5. Pathological lying can now be used to prove psychological incapacity.
Psychological incapacity is the most difficult ground to prove in an annulment case, yet it is the most frequently used justification. It’s difficult to prove because there is no definition for psychological incapacity in the Family Code.
Showbiz personalities Pops Fernandez, Aiko Melendez, and Benjie Paras all used psychological incapacity to annul their marriages to Martin Nievera, Jomari Yllana, and Jackie Forster respectively. Pops used infidelity and “narcissistic personality” to build a case for psychological incapacity, while Aiko used infidelity, “refusal to engage in intimate relations”, and lack of financial support. Benjie relied on Jackie’s underage status at the time of marriage (she was sixteen) to prove she was psychologically incapacitated.
But what happens when none of these extreme circumstances exists? What if a grossly dysfunctional spouse happens to be neither unfaithful, underaged, nor negligent in his or her financial and sexual obligations?

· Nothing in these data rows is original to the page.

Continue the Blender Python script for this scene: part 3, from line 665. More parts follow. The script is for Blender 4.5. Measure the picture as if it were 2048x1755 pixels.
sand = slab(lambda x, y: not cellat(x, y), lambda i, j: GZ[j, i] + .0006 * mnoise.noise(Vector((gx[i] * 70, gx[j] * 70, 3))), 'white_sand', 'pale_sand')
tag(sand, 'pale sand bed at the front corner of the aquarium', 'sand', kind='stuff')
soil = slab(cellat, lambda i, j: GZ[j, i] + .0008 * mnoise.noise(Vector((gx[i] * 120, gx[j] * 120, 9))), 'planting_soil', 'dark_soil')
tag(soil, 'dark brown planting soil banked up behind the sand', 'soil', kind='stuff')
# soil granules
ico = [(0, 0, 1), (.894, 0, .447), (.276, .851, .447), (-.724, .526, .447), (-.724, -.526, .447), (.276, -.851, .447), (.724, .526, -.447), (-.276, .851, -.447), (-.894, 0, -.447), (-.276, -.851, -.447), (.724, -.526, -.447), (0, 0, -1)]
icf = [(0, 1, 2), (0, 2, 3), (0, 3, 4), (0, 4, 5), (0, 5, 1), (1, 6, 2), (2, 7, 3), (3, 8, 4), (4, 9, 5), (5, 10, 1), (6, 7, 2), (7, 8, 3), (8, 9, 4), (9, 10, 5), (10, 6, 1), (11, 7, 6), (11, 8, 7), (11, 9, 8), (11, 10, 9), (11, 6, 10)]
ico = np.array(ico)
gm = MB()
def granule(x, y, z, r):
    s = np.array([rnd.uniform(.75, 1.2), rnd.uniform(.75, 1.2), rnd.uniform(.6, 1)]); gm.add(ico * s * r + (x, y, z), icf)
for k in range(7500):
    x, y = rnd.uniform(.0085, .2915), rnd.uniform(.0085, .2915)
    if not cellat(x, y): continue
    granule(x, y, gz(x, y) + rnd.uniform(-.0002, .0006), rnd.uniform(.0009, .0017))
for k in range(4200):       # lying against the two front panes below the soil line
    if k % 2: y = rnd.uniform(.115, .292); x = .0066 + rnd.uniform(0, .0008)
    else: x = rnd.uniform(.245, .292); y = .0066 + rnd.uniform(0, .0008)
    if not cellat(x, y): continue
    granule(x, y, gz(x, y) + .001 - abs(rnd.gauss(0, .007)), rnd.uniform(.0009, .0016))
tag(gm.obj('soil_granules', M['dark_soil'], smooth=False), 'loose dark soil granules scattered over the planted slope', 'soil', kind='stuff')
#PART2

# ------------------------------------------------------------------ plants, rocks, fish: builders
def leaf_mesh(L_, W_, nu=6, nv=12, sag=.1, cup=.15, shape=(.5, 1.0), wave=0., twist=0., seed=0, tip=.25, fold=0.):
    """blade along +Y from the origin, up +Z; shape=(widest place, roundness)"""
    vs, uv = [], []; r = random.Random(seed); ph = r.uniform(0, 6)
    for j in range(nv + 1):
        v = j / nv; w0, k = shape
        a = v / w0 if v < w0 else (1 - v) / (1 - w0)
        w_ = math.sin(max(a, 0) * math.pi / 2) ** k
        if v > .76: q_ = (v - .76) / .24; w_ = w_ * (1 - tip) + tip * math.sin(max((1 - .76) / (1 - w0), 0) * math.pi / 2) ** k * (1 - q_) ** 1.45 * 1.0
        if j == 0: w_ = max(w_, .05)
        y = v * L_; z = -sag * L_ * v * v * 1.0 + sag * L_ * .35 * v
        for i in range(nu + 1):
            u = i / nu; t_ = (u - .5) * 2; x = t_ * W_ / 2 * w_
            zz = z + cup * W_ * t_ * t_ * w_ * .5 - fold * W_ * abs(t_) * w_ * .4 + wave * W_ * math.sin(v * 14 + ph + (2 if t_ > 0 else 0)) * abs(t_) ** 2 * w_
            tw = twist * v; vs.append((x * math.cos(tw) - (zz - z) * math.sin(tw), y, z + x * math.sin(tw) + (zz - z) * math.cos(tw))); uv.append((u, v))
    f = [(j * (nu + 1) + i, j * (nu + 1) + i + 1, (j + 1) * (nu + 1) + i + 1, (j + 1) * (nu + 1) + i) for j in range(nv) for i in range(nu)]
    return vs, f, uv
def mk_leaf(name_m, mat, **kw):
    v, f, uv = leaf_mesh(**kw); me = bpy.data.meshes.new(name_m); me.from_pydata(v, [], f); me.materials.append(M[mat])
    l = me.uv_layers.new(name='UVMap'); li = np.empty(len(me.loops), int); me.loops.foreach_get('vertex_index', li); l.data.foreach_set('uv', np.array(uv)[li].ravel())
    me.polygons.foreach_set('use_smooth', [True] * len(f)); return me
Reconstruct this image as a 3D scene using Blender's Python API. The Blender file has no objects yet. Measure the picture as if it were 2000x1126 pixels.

A recent Supreme Court ruling brings new hope. “The March 10, 2006 ruling penned by Justice Dante Tinga on the Antonio vs. Reyes case (G.R. No. 155800) connected pathological lying and deception with psychological incapacity,” explains Atty. Lopez. “Remember, though, that for psychological incapacity to be a valid ground for annulment, it needs to be permanent and grave enough to prevent the performance or understanding of marital obligations, be incurable, and should exist at the time of marriage.”
In the annulment case of Antonio vs. Reyes mentioned above, Justice Tinga perfectly encapsulated the couple’s predicament: “It is possible that the respondent, despite her psychological state, remains in love with the petitioner, as exhibited by her persistent challenge to the petition for nullity . . . Yet the court decides these cases on legal reasons and not vapid sentimentality. Marriage, in legal contemplation, is more than the legitimization of a desire of people in love to live together.”
After more than 25 years practicing marital law, Atty. Jim V. Lopez says: “there are no guarantees in marriage. The only sure way to avoid annulment is to not get married. To those who take the risk anyway, my wish is that you will truly live happily ever after. If you don’t, you can always go to court. But be prepared for the fight of your life.”
ANNULMENT 101
A church annulment is not the same as a civil annulment.
Formerly married persons who have obtained civil annulments but not church annulments will not be allowed to remarry in the Catholic Church, although they can remarry under civil rites. Similarly, church annulments are not recognized by the law.
All petitions and court decisions are public documents that can be read by almost anyone (except when they are sealed by a judge), so be careful what you expose.
Comedian-TV host Joey Marquez was wisely conscious of this in his annulment case with Alma Moreno. According to an April 25, 2002 report from Ricky Lo of the Philippine Star, Joey made a separate private agreement with estranged wife Alma regarding property division and child custody when he filed for annulment, so there was no mention of these in his court petition. The allegations of marital infidelity against Alma were also left out of the petition, “because we do not want the children to suffer (the humiliation)”. His annulment was granted in 2004.
The higher you go up in the judiciary, the harder it is to get an annulment.
“The key is to win at the lower court,” says Atty. Lopez, “and pray that the Office of the Solicitor General, or your ex-spouse, does not elevate your case to a higher court.”